CPH Consulting is listed as the project engineer, and project documents were made available for review at Welaka Town Hall. These technical details and project dates are reflected in town records, according to the Town of Welaka.
Funding and local development
Local reporting has put the project’s price tag at about $14.09 million and noted that the town contributed roughly $200,000, with most of the remaining cost expected to be covered by state aid. The Florida Senate’s list of local funding requests shows a $10,536,000 appropriation request tied to the Welaka WWTF expansion, according to the Florida Senate.
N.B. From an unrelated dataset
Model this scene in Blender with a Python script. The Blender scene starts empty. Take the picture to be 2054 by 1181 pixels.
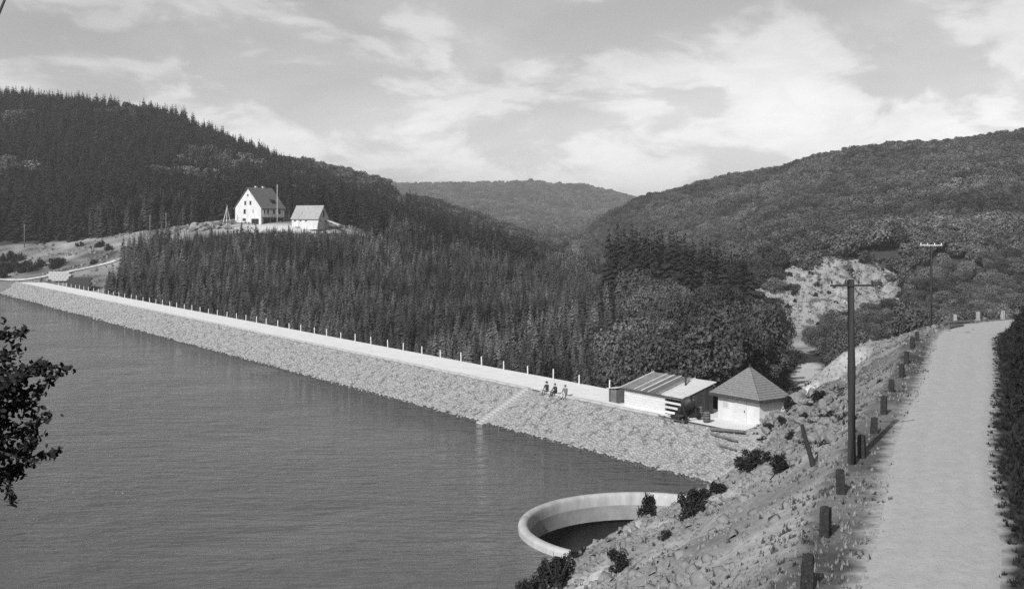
import bpy, bmesh, math, random
import numpy as np
from mathutils import Vector, Matrix

R = math.radians
random.seed(7)
rng = np.random.default_rng(7)
scene = bpy.context.scene
COL = scene.collection

# ------------------------------------------------------------------ camera
CAM_Z = 20.0
cam_d = bpy.data.cameras.new('camera')
cam_d.sensor_width = 36.0
cam_d.lens = 2200.0 / 2054.0 * 36.0
cam_d.shift_y = -135.5 / 2054.0
cam_d.clip_start = 0.1
cam_d.clip_end = 20000
cam = bpy.data.objects.new('camera', cam_d)
cam.location = (0, 0, CAM_Z)
cam.rotation_euler = (R(90), 0, 0)
COL.objects.link(cam)
scene.camera = cam

# ------------------------------------------------------------------ light
SUN_EL = 33.0
SUN_AZ = math.degrees(math.atan2(-0.47, -0.88))      # measured clockwise from +Y
sun_d = bpy.data.lights.new('sun', 'SUN')
sun_d.energy = 5.0
sun_d.angle = R(0.5)
sun_d.color = (1.0, 1.0, 1.0)
sun = bpy.data.objects.new('sun', sun_d)
sdir = Vector((math.sin(R(SUN_AZ)) * math.cos(R(SUN_EL)), math.cos(R(SUN_AZ)) * math.cos(R(SUN_EL)), math.sin(R(SUN_EL))))
sun.rotation_euler = (-sdir).to_track_quat('-Z', 'Y').to_euler()
sun.location = (-60, -110, 120)
COL.objects.link(sun)

world = bpy.data.worlds.new('World')
scene.world = world
world.use_nodes = True
nt = world.node_tree
for n in list(nt.nodes):
    nt.nodes.remove(n)


def N(tree, typ, **kw):
    n = tree.nodes.new(typ)
    for k, v in kw.items():
        setattr(n, k, v)
    return n


def build_sky():
    L = nt.links.new
    out = N(nt, 'ShaderNodeOutputWorld')
    bg = N(nt, 'ShaderNodeBackground')
    bg.inputs['Strength'].default_value = 0.12
    sky = N(nt, 'ShaderNodeTexSky', sky_type='NISHITA', sun_disc=False)
    sky.sun_elevation = R(SUN_EL)
    sky.sun_rotation = R(SUN_AZ % 360)
    sky.altitude = 400
    sky.air_density = 1.0
    sky.dust_density = 2.0
    bw = N(nt, 'ShaderNodeRGBToBW')
    L(sky.outputs['Color'], bw.inputs['Color'])
    tc = N(nt, 'ShaderNodeTexCoord')
    # tilted, flattened coordinates: long banks of cloud that climb to the right
    mp = N(nt, 'ShaderNodeMapping')
    mp.inputs['Rotation'].default_value = (0, R(19), 0)
    mp.inputs['Scale'].default_value = (1.0, 1.0, 2.6)
    L(tc.outputs['Generated'], mp.inputs['Vector'])

    def noise(scale, detail, rough, dist, off):
        a = N(nt, 'ShaderNodeVectorMath', operation='ADD')
        a.inputs[1].default_value = off
        L(mp.outputs['Vector'], a.inputs[0])
        n = N(nt, 'ShaderNodeTexNoise')
        n.inputs['Scale'].default_value = scale
        n.inputs['Detail'].default_value = detail
        n.inputs['Roughness'].default_value = rough
        n.inputs['Distortion'].default_value = dist
        L(a.outputs['Vector'], n.inputs['Vector'])
        return n.outputs['Fac']

    def rng_(sock, a, b, c, d, smooth=True):
        m = N(nt, 'ShaderNodeMapRange')
        if smooth:
            m.interpolation_type = 'SMOOTHSTEP'
        m.inputs['From Min'].default_value = a
        m.inputs['From Max'].default_value = b
        m.inputs['To Min'].default_value = c
        m.inputs['To Max'].default_value = d
        L(sock, m.inputs['Value'])
        return m.outputs['Result']

    def op(kind, a, b):
        m = N(nt, 'ShaderNodeMath', operation=kind)
        for i, v in enumerate((a, b)):
            if isinstance(v, (int, float)):
                m.inputs[i].default_value = v
            else:
                L(v, m.inputs[i])
        return m.outputs[0]

    big = noise(4.2, 5, 0.5, 0.3, (3.4, 0.9, 1.7))
    puff = noise(7.5, 9, 0.55, 0.35, (0.2, 5.4, 2.3))
    wisp = noise(24.0, 6, 0.6, 0.8, (7.2, 1.4, 4.3))
    bank = rng_(big, 0.36, 0.62, 0.0, 1.0)
    mixn = op('ADD', op('MULTIPLY', puff, 0.62), op('MULTIPLY', big, 0.38))
    head = rng_(mixn, 0.475, 0.545, 0.0, 1.0)
    shade = rng_(wisp, 0.25, 0.75, 0.75, 1.1)
    cloud = op('ADD', op('MULTIPLY', bank, 0.20), op('MULTIPLY', op('MULTIPLY', head, shade), 0.34))
    # the same clouded sky all round: clear air a mid grey, cloud brighter
    fac = op('ADD', cloud, 0.91)
    val = op('MULTIPLY', bw.outputs['Val'], fac)
    comb = N(nt, 'ShaderNodeCombineColor')
    for i in range(3):
        L(val, comb.inputs[i])
    L(comb.outputs['Color'], bg.inputs['Color'])
    L(bg.outputs['Background'], out.inputs['Surface'])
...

Meanwhile, nearby land purchases connected to Bass Pro founder Johnny Morris total more than 5,200 acres, a development that town leaders say adds urgency to getting sewer infrastructure ready for whatever comes next, according to WUFT. Construction on the new plant is expected to take about 18 months once underway, according to Palatka Daily News.
For a town of roughly 714 residents, the overhaul ranks as one of the largest infrastructure investments Welaka has seen in years, according to U.S. Census figures cited by Wikipedia. Bids were requested and a published project start date appears in industry records, according to ConstructConnect. With contracts moving forward, town leaders say the focus now shifts to construction oversight and water-quality protections as the new facility rises on the banks of the St. Johns River.